Hemos de valorar esa “aristocracia” que es la más valiosa que existe en el mundo: la de nuestro bautismo. En él nacimos a la vida eterna de los hijos de Dios. Ésta asume y eleva la vida natural de la inteligencia y los sentidos; es ser, con la vida de Dios, como “otros cristos”, habitados por el Espíritu Santo. Qué aspiración tan alta y que vocación tan bonita. Qué dignidad tan maravillosa. Por muchas cosas que añadiéramos en la lista de nuestros deseos más codiciados, no hay nada tan valioso que pudiéramos poner como ser de Cristo, haber recibido la vida de Dios. Hay que ser cristianos para comprenderlo, hay que profundizar en nuestra fe y así vivir con la dignidad de los hijos de Dios. Es necesario ser conscientes de nuestro bautismo y dejarlo crecer en nosotros.
Puede que perdamos la gracia por nuestros pecados, porque somos reiterativos, porque somos débiles, y hay que volver a nacer con el bautismo del perdón: el sacramento del la reconciliación.
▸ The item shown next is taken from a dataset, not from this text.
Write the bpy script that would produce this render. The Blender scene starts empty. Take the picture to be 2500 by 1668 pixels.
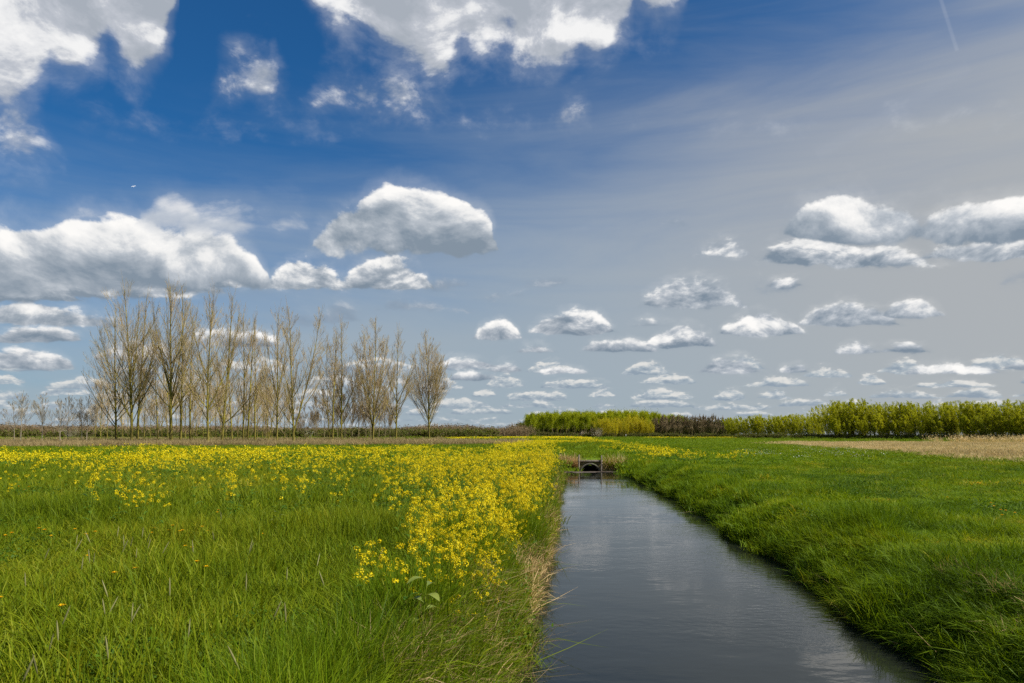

Incluso hay que comprender el «bautismo de las lágrimas», que son como un baño en nuestra vida de purificación cuando nos asociamos a Cristo, cuando vivimos la Cruz de Cristo, cuando tenemos que cargar con Su Cruz, y lo hacemos por amor a Él y a los hermanos. Somos continuamente llamados a compartir Su amor en la Pasión, para que Él nos lleve de la mano a la Gloria.
Como dice San Pablo a Tito, su colaborador (Cf. Tit 2,11-15) que vivamos aspirando los bienes del Cielo, “renunciando a la vida sin religión y a los deseos del mundo”, no participando de las cosas pecadoras, corruptas, porque Dios nos ha salvado, y en su bondad quiere que seamos como Él y que caminemos en esta vida reflejando el amor, la luz, la gracia que existe en nosotros, para que el Padre, nuestro Padre, se complazca en nosotros y en el mundo.
“Tú eres mi hijo, el amado; ti me complazco”… En ti gozo, disfruto… Son las palabras del Padre a Jesús, Hijo de Dios, en el bautismo de Juan (Lc 3, 15-22). Esto nos quiere decir Dios a cada uno de nosotros: en ti quiero encontrar mi complacencia, en ti quiero depositar mi gracia, mi ayuda, mi salvación; de ti quiero recibir también como respuesta la colaboración de amor, sabiendo que yo me doy a ti y tu te vas a dar a mí.
Dios no necesita nada de nosotros, es Todopoderoso, lo tiene todo, pero es Amor; nos ha amado y creado por amor, para esta comunión; tiene ese anhelo de amor por el que suspira y desea ser correspondido por aquellos a los que Él ha dado todo. En cada uno de nosotros Dios quiere encontrar su complacencia.